10.10.2024 | 15:01 (UTC -3)

Em apenas um grama de solo, podem existir de 10 mil a 8 milhões de espécies diferentes de microrganismos, incluindo aproximadamente 1 bilhão de bactérias, 1 milhão de actinomicetos e 100 mil fungos. Portanto, mesmo que 1 grama de solo pareça insignificante, ele contém uma abundância impressionante de vida, essencial para a manutenção dos processos naturais do nosso planeta.

Até 2020, analisávamos o solo principalmente pelos seus aspectos químicos e físicos. Agora, com a inclusão da análise biológica, que é chamada de Bioanálise ou, simplesmente, BioAS, podemos entender melhor o solo como um ecossistema vivo, essencial para a saúde e produtividade agrícola. Além disso, a importância do equilíbrio entre esses três fatores (químico, físico e biológico) é fundamental para a avaliação da saúde do solo e garantir um sistema de manejo adequado.
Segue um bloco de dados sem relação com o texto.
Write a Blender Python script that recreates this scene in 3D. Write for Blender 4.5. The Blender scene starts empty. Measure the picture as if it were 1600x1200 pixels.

A tecnologia de BioAS é um projeto criado pela Embrapa e oferece uma maneira simples e eficiente de avaliar a saúde do solo, viabilizando tecnologias que promovem a sustentabilidade das atividades agrícolas em sintonia com o equilíbrio ambiental. Essa abordagem une parâmetros relacionados ao funcionamento da maquinaria biológica às análises químicas do solo, permitindo uma compreensão mais abrangente e integrada da saúde do solo.

Um exemplo para dimensionar a importância da avaliação da saúde do solo seria ao compará-la à saúde humana, os resultados da bioanálise podem ser interpretados como um aviso claro: “Ou você muda seus hábitos, ou compromete sua saúde. ” Esse aviso se dá porque a BioAS revela que a negligência em relação à maquinaria biológica do solo, a longo prazo, resulta em perdas significativas de produtividade. Para os agricultores que já implementam sistemas de manejo conservacionistas, a bioanálise atua como um incentivo e motivação para que continuem com suas práticas sustentáveis.

A BioAS é essencial para assegurar a qualidade do solo, avaliando a maquinaria biológica que sustenta sua saúde, o que nos leva a entender o que realmente significa a qualidade do solo. A qualidade do solo refere-se à capacidade deste em operar dentro dos limites do ecossistema para sustentar a produtividade biológica, manter a qualidade ambiental e promover a saúde vegetal e animal. Esse conceito abrange as características físicas, químicas e biológicas do solo, que são fundamentais para seu funcionamento adequado.

Para avaliar a saúde e a qualidade dos solos, destacam-se a análise da biomassa microbiana e a atividade enzimática. Esses indicadores são essenciais, pois revelam a capacidade do solo de realizar importantes serviços ambientais. Assim, a inclusão de parâmetros relacionados ao componente biológico do solo é crucial para uma compreensão mais abrangente de sua qualidade e saúde.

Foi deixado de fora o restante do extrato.